> [WHAT IS BEING ASKED]
Answer with nothing but the number of lines that include the word "part".

> [RECORDED DATA]
_ _ _ _ _ _ _
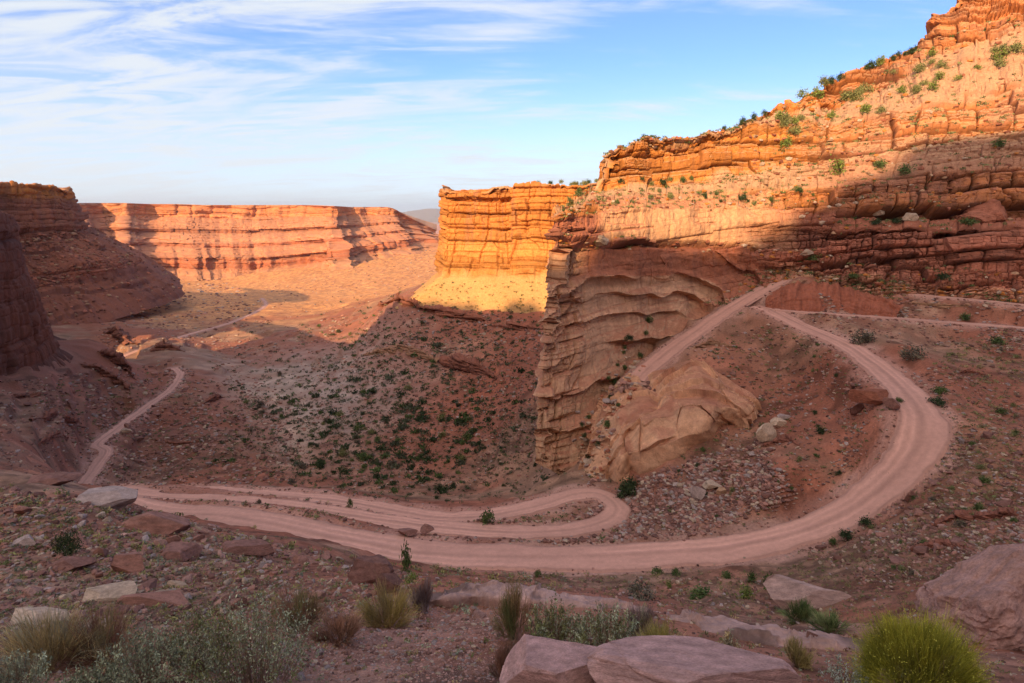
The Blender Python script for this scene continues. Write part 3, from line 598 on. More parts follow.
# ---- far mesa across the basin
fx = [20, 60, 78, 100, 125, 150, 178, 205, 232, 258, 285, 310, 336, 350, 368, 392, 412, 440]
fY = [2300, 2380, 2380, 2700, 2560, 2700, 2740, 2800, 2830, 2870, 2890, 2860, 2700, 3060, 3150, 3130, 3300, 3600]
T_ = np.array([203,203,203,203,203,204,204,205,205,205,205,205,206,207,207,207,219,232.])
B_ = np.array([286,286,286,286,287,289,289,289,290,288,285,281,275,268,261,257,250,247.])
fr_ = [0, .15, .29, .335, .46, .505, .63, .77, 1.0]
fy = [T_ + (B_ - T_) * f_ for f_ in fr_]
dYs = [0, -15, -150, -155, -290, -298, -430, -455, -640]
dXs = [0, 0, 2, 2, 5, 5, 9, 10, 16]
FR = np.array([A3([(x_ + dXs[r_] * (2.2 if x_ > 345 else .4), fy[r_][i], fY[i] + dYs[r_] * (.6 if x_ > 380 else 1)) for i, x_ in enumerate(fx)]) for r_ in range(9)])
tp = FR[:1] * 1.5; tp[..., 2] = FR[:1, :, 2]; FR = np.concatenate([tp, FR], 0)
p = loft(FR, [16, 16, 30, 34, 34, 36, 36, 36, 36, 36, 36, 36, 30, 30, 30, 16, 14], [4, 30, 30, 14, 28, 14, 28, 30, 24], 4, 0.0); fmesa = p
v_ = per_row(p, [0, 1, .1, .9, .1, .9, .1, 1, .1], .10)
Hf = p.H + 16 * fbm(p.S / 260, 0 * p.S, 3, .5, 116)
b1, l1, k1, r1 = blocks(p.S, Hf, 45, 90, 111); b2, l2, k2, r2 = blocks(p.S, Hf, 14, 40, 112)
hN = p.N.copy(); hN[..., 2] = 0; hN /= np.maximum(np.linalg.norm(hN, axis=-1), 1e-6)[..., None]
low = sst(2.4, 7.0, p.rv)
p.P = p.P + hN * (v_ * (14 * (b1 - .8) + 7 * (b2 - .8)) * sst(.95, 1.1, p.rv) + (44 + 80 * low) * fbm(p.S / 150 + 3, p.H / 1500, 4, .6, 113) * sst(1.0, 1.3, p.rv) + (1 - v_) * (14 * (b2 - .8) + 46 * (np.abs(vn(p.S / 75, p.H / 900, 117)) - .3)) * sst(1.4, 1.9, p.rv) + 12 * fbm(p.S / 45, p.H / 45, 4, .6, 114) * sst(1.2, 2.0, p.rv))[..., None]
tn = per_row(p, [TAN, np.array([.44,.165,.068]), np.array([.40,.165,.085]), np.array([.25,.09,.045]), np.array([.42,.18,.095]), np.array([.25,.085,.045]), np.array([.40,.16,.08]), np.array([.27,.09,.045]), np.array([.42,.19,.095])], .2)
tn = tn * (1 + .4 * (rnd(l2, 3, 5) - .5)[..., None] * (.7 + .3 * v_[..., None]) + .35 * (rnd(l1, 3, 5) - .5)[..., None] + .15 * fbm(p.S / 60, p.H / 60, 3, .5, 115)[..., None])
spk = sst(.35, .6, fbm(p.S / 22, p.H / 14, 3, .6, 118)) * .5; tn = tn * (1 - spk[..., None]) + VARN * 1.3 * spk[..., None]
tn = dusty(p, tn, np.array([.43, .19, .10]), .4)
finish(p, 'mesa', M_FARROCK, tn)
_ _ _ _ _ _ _
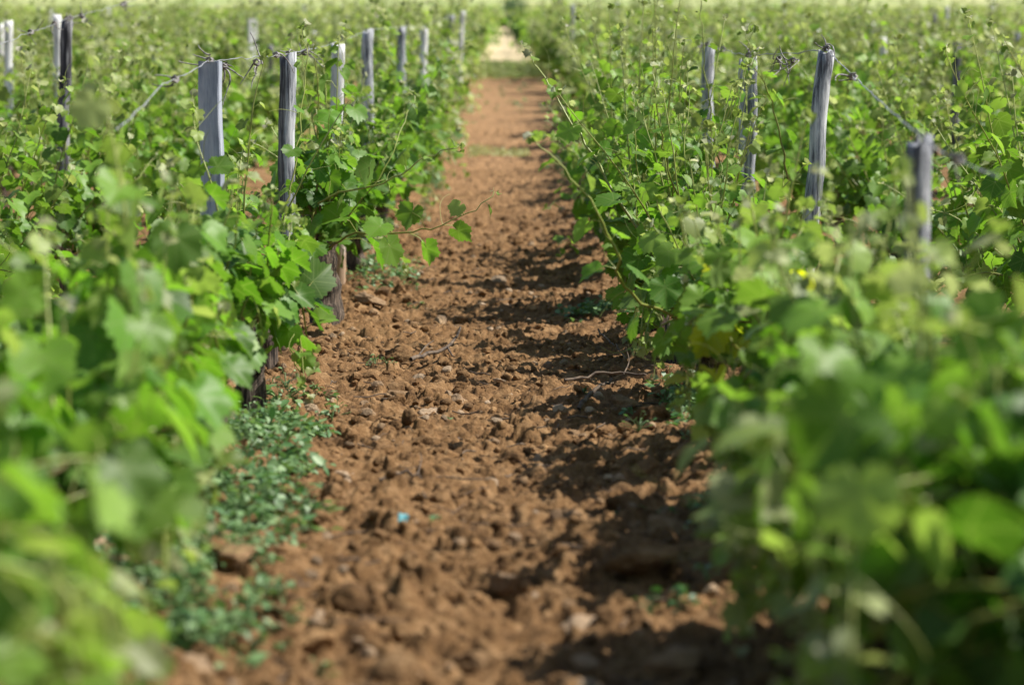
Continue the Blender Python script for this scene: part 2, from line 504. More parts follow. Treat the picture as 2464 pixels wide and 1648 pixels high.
_ _ _ _ _ _ _
> [RESPONSE TO THE EXERCISE]
2